As we begin the season of Lent, this is the journey before us. It’s the season where we strive to embody true righteousness. To do that, we gather on a later winter evening to begin with truth-telling. We begin with the stark reality that we are a blip on the time horizon of the universe. We acknowledge that we come from the dust of the universe that has been around for over 14 billion years. We acknowledge that our bodies will one day be void of the breath that is emblematic of life and that we will return to dust.
Some of us might see that truth-telling as depressing, but I find it much more inspiring and mystical. After all, if you are dust, or star dust, and I am made of the same, then we are truly of the same essence. That acknowledgement lets us confess the lies we are told. To confess the ways that we have tried to say that your dust is not my dust, and our dust is not the dust of you all. But what we name to be true on this day is that you are dust, I am dust, and we are all dust. We are the dust of our ancestors, the dust of our universe, and the dust of our God.

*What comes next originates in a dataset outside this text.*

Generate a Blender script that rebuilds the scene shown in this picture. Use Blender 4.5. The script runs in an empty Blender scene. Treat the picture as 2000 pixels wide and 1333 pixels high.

This acknowledgement is central to the Lenten season. For the divisions we see between nations and peoples, comes from the false belief that we are essentially different. That false belief has led to a war in Ukrainian. That false belief has led to the rejection of refugees and immigrants at our southern border. That false belief is what led officials to make accusations of child abuse against parents who love their trans- children. That false belief shows itself time and again when we ignore the realities of climate change, when we let personal comfort trump the protection of the most vulnerable, and when we look at how racism began. You see, the roots of this false belief are in our inability to internalize that we have the same essence. That is not to say that we don’t have beautiful differences to be appreciated, but rather that at our core we are all dust.
This is no easy pursuit. It requires us to put aside those lenses that prevent us from seeing the fullness of God and others. That is why, we’re challenging ourselves to do this work together. In the days ahead, we’ll begin a Lenten journey that will seek to reveal the limitations of a patriarchal lens and how we might be opened to an integrated sense of how God and our neighbors are one with us. During our Lenten Project, we’ll have the opportunity to put our money where our mouth is as we acknowledge that the financial gifts we have received are intended to be used for the good of all. We will be challenged and opened to the new ways God works through us.
So, friends, on this night I invite you to join me on this journey. To walk with me as we seek to align ourselves with God’s true righteousness. To remind me and to allow me to remind you of the dusty cross our foreheads. To recall that we are the same dust as all of creation, and that this dusty cross is in the same place where we were marked as God’s beloved in baptism. For, we have a God who embodies the fullness of our interconnected essence. We have a God who is the totality of that dust and the fullness of all that is. Our God is the God of love that binds all things together. Amen.